Misconception 4: “One maintenance checklist fits every system.”

Maintenance structure is consistent in categories (inspection, measurement, cleaning, verification), but specific tasks and acceptance criteria vary by system type, application temperature, controls, and duty cycle.

Misconception 5: “Defrost problems only affect freezers.”

Frost and moisture management can affect multiple system types. Ice accumulation patterns and drainage issues can cause airflow restriction, temperature instability, and equipment stress in various applications.

FAQ

What is the difference between commercial refrigeration and comfort air conditioning?

Commercial refrigeration is designed to maintain lower and more tightly controlled temperatures for product preservation and process needs, often with continuous operation and defrost requirements.
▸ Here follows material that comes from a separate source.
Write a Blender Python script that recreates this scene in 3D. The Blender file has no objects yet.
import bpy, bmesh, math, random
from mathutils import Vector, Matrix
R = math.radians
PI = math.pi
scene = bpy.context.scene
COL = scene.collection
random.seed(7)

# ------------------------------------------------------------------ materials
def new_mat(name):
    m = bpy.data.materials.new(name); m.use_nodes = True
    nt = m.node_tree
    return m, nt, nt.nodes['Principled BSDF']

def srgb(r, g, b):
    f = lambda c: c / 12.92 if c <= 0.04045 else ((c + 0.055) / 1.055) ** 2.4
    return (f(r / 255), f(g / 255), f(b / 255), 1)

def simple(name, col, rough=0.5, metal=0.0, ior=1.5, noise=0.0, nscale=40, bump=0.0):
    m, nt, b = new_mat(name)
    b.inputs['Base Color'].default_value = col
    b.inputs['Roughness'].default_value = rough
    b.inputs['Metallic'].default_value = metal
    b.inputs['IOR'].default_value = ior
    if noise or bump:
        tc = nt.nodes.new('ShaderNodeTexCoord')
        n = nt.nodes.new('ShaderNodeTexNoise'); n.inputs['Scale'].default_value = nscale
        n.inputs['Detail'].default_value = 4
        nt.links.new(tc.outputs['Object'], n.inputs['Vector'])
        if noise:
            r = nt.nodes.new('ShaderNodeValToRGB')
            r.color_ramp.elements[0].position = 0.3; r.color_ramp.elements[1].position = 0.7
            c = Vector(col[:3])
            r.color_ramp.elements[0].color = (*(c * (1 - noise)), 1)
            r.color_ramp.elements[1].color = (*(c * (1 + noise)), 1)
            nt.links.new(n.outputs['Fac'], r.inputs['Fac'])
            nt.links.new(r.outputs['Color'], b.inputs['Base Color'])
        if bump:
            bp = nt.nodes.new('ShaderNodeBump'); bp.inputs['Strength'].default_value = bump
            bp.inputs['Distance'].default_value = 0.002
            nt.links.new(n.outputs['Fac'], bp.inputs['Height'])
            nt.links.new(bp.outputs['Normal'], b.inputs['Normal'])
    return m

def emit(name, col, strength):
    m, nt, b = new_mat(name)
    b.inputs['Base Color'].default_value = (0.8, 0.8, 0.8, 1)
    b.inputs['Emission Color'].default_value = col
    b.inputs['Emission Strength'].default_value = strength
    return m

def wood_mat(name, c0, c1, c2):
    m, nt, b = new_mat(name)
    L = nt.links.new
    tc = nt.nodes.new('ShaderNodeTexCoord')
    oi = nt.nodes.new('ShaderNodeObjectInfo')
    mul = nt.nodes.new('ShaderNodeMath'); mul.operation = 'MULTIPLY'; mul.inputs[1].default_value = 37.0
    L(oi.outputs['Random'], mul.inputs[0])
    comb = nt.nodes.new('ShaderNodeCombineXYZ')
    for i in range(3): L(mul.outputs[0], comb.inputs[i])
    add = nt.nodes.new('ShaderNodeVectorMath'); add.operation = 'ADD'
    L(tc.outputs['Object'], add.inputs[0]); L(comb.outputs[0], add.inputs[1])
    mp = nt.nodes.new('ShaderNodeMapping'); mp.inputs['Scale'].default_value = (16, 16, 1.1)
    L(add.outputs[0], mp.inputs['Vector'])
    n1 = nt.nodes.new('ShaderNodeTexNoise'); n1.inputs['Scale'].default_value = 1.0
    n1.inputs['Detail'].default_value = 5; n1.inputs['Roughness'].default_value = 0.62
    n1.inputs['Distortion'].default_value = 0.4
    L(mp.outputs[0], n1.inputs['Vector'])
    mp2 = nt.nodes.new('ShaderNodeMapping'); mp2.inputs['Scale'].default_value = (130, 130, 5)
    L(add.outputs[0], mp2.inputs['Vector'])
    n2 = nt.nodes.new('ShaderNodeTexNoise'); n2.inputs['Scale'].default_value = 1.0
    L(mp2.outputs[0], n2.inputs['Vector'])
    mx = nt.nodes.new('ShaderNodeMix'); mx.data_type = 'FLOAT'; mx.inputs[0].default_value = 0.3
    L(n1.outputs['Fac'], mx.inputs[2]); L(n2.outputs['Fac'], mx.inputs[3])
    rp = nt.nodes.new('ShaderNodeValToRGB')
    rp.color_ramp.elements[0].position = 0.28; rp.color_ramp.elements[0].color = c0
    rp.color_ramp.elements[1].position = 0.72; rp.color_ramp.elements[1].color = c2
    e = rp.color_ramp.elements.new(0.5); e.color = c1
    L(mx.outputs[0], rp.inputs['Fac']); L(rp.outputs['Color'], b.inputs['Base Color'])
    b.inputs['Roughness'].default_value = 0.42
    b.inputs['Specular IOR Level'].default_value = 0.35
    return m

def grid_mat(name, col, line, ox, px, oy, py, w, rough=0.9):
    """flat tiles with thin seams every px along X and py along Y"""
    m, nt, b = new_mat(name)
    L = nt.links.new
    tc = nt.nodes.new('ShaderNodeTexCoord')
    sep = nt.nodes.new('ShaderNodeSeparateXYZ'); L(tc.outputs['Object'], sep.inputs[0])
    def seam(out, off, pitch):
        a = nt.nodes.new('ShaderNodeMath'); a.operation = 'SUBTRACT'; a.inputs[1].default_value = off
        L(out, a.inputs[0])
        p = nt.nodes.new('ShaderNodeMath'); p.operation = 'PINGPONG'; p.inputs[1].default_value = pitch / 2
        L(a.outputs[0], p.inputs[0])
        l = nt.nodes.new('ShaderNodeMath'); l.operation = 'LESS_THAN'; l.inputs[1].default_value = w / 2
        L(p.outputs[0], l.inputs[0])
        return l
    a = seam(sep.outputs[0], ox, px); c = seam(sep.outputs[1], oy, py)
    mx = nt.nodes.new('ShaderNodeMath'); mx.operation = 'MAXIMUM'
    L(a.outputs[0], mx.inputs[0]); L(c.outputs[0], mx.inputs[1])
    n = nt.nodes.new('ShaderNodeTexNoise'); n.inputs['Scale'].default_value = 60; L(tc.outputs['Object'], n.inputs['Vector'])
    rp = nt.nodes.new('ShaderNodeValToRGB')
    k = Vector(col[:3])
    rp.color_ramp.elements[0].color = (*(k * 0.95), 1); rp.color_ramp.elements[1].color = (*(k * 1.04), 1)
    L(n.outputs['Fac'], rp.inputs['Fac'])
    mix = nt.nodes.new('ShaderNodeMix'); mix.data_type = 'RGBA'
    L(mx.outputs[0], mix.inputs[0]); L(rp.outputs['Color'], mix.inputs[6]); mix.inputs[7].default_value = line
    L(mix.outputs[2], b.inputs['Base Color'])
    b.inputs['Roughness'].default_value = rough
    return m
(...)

Comfort air conditioning focuses on occupant comfort and humidity control within higher temperature ranges and different load patterns.

What does “rack system” mean in refrigeration?

A rack system is a centralized arrangement where multiple compressors are grouped together and controlled in stages to serve multiple refrigerated cases or rooms. It typically supports many evaporators through shared refrigerant circuits and coordinated controls.

Are walk-in coolers and walk-in freezers the same type of system?

They share similar component categories, but freezers operate at lower temperatures and commonly require more intensive defrost and moisture management. Equipment selection, control behavior, and performance constraints differ due to the lower operating temperature.

Why do refrigeration systems need defrost cycles?

When operating below the dew point (and especially below freezing), moisture in the air can condense and freeze on evaporator coils. Frost reduces airflow and heat transfer, so defrost cycles restore coil performance and stabilize temperature control.

Does a refrigeration system’s refrigerant level normally change over time?

In a properly contained system, refrigerant quantity should remain essentially constant. Meaningful changes typically indicate a leak, a servicing issue, or another containment problem rather than routine operation.